(Bloomberg) -- American Equity Investment Life Holding Co. plunged the most in more than two years after a Brookfield Asset Management Inc. executive resigned from its board in a dispute over an investment in a firm being launched by Josh Harris, according to people familiar with the matter. 

Sachin Shah, chief executive officer of Brookfield Asset Management Reinsurance Partners Ltd., said in a letter he was stepping down from American Equity’s board because of a “fundamental change in the strategic direction of the company” and “a material departure from the AEL 2.0 strategy.” He didn’t give further details. 

The disagreement is over American Equity’s decision to make an equity investment in 26North Partners, a new asset manager founded and led by Harris, the people said, asking not be identified because the matter is private. Harris co-founded Apollo Global Management Inc.

“Neither I nor Brookfield Reinsurance can support this change in strategy as being in the best interests of the company, its policyholders or its shareholders,” Shah said in the letter, a copy of which was filed with regulators. Brookfield Asset Management is American Equity’s largest shareholder, with an 18.5% stake.  

Brookfield Asset Management demanded that American Equity register to allow it to sell as many as 9.1 million shares, or about 57% of its overall holdings.

Brookfield and Shah have raised concerns about the higher risk associated with investing in a startup for American Equity’s shareholders and policyholders, the people said.

“We appreciate Mr. Shah’s contribution to the board of AEL and are sad to lose him as a director,” American Equity said in a statement emailed by a spokesperson. 

“The transactions with 26North are consistent with our AEL 2.0 strategy which we first announced in October 2020. The equity investment into 26North is similar to arrangements we have with multiple other asset managers that are generating value and alignment for all our shareholders and policyholders,” the company added. 

A representative for Brookfield declined to comment beyond Shah’s letter.

West Des Moines, Iowa-based American Equity fell as much as 33% in trading Tuesday. The shares closed down 21.5% at $32.99 in New York, the biggest drop since March 2020.

American Equity’s AEL 2.0 strategy prioritized increasing the yield on new investments from 3.5% to more than 4% to keep the business profitable in a low-rate environment, according to an October 2020 presentation. The initiative called for the creation of a diversified portfolio through partnerships and joint ventures with asset managers. 

‘Great Pedigree’

On Monday, American Equity said third-quarter results were helped by “continued execution” of AEL 2.0, with private-asset allocation growing to 18.4% of its investment portfolio. 
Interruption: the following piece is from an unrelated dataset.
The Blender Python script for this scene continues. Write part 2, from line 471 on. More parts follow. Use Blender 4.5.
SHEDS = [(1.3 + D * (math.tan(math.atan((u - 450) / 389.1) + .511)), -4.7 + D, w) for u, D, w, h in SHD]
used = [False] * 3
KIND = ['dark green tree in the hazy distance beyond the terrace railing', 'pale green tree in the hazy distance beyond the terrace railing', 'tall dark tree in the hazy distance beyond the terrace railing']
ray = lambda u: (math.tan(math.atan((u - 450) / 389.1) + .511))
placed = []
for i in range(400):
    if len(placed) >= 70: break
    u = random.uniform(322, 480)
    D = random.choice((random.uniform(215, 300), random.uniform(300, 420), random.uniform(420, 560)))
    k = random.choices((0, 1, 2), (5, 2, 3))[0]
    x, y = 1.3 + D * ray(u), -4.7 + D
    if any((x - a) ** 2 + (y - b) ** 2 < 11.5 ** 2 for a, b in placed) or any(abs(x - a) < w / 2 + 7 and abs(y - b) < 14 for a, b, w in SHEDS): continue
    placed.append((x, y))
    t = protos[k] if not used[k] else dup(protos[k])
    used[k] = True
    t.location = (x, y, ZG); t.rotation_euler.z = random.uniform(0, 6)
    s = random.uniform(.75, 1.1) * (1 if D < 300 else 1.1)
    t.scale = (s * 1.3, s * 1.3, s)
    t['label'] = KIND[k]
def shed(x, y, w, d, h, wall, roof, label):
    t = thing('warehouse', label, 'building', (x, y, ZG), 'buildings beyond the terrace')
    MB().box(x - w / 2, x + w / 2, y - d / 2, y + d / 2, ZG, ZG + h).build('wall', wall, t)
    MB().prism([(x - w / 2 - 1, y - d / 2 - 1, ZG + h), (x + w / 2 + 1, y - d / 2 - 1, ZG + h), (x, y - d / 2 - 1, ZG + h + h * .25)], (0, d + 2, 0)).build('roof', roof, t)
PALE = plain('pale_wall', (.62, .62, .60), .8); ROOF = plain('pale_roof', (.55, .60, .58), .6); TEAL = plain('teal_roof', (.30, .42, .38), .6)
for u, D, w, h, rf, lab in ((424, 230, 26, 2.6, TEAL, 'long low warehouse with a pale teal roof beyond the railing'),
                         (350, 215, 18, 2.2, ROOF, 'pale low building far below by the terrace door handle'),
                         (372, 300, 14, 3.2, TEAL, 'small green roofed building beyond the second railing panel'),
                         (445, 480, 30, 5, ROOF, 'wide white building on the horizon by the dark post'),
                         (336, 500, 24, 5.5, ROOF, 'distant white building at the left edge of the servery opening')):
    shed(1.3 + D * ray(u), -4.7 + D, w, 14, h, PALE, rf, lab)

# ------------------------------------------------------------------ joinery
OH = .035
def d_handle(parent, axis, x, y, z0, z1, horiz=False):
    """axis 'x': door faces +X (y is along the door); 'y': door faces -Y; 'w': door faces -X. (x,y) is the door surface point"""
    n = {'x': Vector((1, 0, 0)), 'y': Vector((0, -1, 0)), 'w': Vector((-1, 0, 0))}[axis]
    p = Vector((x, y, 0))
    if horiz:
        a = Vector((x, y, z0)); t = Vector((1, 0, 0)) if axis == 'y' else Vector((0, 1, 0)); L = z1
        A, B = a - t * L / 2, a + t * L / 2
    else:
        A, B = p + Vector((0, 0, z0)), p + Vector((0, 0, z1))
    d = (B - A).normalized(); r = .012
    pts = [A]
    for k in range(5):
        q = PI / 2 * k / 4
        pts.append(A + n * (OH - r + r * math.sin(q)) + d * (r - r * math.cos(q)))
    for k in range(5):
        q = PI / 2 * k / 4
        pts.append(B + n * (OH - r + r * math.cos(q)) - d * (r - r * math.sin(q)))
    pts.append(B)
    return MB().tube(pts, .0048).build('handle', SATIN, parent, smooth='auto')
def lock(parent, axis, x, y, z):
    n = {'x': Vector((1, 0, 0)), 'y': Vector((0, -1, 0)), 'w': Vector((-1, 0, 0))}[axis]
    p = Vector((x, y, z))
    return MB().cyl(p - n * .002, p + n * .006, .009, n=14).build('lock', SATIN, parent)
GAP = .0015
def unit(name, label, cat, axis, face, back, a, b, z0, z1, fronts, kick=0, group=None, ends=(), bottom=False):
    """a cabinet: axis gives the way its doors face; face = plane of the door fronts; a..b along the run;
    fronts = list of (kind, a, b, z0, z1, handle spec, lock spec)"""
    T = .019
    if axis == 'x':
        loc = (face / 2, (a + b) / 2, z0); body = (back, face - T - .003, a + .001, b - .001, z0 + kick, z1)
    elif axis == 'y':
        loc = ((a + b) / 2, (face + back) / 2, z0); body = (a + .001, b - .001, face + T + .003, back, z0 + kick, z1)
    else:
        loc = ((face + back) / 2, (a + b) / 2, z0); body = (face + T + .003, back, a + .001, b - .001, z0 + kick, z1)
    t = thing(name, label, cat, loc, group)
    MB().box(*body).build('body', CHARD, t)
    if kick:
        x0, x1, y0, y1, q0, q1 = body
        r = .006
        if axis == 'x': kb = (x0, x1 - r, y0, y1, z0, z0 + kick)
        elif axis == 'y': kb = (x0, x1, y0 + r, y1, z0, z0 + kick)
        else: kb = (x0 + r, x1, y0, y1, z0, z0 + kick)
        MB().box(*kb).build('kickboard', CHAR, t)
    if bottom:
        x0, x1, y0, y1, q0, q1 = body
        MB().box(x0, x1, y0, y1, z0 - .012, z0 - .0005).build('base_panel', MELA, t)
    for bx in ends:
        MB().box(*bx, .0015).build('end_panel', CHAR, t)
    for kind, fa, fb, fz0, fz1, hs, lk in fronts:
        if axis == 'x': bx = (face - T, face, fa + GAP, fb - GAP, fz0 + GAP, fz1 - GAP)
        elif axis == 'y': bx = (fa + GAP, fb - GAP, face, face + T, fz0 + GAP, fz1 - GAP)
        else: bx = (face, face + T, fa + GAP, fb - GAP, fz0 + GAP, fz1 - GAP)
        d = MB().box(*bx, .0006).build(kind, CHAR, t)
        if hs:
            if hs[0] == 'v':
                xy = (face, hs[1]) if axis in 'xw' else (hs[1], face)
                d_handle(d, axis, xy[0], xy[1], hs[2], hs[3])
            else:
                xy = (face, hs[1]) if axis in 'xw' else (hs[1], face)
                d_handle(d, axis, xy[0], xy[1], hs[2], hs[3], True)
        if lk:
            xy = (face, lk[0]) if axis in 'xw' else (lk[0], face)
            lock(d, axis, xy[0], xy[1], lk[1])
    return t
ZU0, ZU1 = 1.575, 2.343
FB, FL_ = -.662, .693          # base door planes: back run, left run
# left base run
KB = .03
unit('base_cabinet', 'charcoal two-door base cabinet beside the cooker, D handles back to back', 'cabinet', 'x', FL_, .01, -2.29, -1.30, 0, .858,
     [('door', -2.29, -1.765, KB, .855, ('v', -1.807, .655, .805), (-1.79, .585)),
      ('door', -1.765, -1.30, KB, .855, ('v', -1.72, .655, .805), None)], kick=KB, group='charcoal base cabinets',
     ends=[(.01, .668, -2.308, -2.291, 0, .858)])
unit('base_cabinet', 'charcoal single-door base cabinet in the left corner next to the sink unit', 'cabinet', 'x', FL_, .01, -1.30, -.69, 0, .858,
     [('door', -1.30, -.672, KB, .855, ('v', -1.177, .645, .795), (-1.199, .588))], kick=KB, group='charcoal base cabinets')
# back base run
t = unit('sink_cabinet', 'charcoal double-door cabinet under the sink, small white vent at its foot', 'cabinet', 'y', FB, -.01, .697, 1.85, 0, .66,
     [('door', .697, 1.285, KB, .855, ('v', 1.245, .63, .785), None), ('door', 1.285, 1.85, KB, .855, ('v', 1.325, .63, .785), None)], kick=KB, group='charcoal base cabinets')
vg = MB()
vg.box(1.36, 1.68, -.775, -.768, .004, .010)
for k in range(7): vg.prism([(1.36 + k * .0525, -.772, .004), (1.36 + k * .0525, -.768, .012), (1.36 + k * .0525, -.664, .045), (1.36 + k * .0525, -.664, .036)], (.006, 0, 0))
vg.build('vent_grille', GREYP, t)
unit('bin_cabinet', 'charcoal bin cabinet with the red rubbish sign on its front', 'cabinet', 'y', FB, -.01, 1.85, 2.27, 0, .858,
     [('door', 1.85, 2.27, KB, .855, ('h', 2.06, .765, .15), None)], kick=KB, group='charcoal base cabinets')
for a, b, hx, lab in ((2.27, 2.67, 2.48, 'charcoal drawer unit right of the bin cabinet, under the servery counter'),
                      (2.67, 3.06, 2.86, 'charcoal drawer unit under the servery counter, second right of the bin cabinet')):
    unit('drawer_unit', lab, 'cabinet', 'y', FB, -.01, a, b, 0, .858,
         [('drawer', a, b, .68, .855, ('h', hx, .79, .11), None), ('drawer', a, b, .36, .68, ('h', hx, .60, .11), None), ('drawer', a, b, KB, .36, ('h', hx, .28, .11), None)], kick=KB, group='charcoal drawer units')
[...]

Anant Bhalla, American Equities’ chief executive officer, told analysts Tuesday the investment in 26North is “modest.” His company isn’t able to start an asset manager from scratch on its own, so partnering with Harris made sense, Bhalla said, adding that he was unaware of Shah’s letter prior to the conference call. 

“AEL hopes to source future assets from this venture 26North that has got a lot of talent flocking to it, a great pedigree in terms of Mr. Harris building businesses over time and being one of the foremost private equity investors in a generation,” he said on the call.

Brookfield and American Equity struck a strategic partnership in October 2020 establishing Brookfield as a reinsurance counterparty for the US firm. 

Shah also serves as Brookfield Asset Management’s chief investment officer and CEO of Brookfield’s Insurance Solutions business.